Luís Graça, os irãs e os feiticeiros viraram-se todos com o maior dos cinismos contra quem é mais fraco.
Isto em toda a África com as respectivas independências.
Mas no caso das colónias portuguesas, que mal foram exploradas economicamente, o mundo inteiro achava mal empregado aqueles petróleos, e riquezas inexistentes que o "Salazar escondia", não serem devidamente explorados.
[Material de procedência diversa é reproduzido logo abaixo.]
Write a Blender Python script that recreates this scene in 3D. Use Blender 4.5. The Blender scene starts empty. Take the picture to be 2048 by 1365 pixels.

E foram apenas os estudantes, no caso descaradíssimo da Guiné os Caboverdeanos que puseram em prática com o maior descaramento, os indígenas completamente de lado e começaram a explorar e "governar-se" com ajuda enorme e absoluta dos Suecos, Cubanos, proteção dos Russos, delírio de cooperantes da ONU e ONGs.
Puseram os militares do PAIGC dentro dos quarteis, onde não faltava vianda com fartura, pois todas as ofertas de arroz e o farinhas era para eles, o povo ficava na "forma" fila o ano inteiro à espera das sobras racionadas.
E tem outra que raramente se fala, que com tantos cubanos e suecos e russos na Guiné, esta gente não tenha colaborado e anuído ou fechado os olhos na liquidação dos Comandos.
O mau era previsível, e quem passou por lá sabia disso, mau para África e mau para a Europa.
Cumprimentos
Antº. Rosinha, não faço ideia como foi, quando apareceram as tropas romanas a chatear/conquistar os nossos castros lusitanos.
E muito houve de ensinamentos por parte dos novos colonizadores, mas mesmo deixando grande progresso em todos os níveis, como língua, estradas, pontes e aquedutos, foram corridos à mocada por Viriatos e outros nacionalistas.
Um pormenor, o crioulo guineense não tem palavras começadas pela letra " C ", e o querias dizer é ka uju = sem olho ou não tem olho.
Saúde da boa
Valdemar Queiroz
Valdemar, tenho muita dificuldade para línguas,penso que é principalmente muito mau ouvido, então agora nem com aparelhos ficou melhor.
Conheci portugueses que ao fim de um mês na Guiné já batiam o crioulo (e crioulas), e no caso de Angola conheci portugueses a bater 2 e 3 línguas étnicas pareciam uns autênticos indígenas.
Neste caso, emigrados ainda jovens.
Mas aquela dos caminhos dos romanos, sabemos que por isso, todos os caminhos levam a Roma, e no caso da Guiné, todos os caminhos levam ao Rossio, na igreja de São Domingos.